Entrance to the Autonomous University of Barcelona (UAB)

Entrance to the Autonomous University of Barcelona (UAB)

Open space inside UAB

Open space inside UAB

Open plaza at UAB

Open plaza at UAB

The Space of Education

It was my first time to the Autonomous University (UAB). The beautiful campus, situated outside Barcelona city proper, reminded me of the campus building projects that took place in the US in response to the student unrest of the 1950s and ‘60s. These projects aimed to provide a “safe space” for intellectual inquiry – safe, that is, from any immediate contact and cross-pollinating confluences with urban impulses.

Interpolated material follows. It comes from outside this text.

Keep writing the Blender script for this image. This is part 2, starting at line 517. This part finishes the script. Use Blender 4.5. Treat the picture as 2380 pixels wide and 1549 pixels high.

UAB is known as a politically active campus (see entrance photo above), while the distance from Barcelona’s city center is unmistakable.

Following my talk, I tried in vain to locate Ed Powell’s study of the University at Buffalo’s architectural project in which the university, which had ample space to expand near its main campus, moved the entire humanities division twenty or so miles out into the countryside (Amherst NY) and established a new campus away from the main campus that houses the scientific disciplines. Friends used to highlight the neutralizing effect of isolating the discourses of scientific and humanistic inquiry in the midst of the expanding military industrial complex. I also recalled two of the construction projects in Oakland’s Peralta Community College system (Merritt and Laney in particular), where campuses were built to withstand or subvert riots. A few Barcelona friends have suggested that the history of the Autonomous universities in Spain resonates with the American equivalents.

Of course such projects recall Michel Foucault’s description of disciplinary architectures. If Deleuze’s reassessment in his 1992 “Postscript” is valid – that contemporary society represents a shift from “disciplinary” to “control” surveillance, from the regulation of enclosure to a regulation of openness, from a localized to a distributed and networked circulation, even from an economy of production to an experience and sharing economy – how do these “architectures” function? As outmoded projects that languish in contemporary irrelevance? Or as memorials and ruins whose very irrelevance physically archives while simultaneously inspiring the real possibility of political change?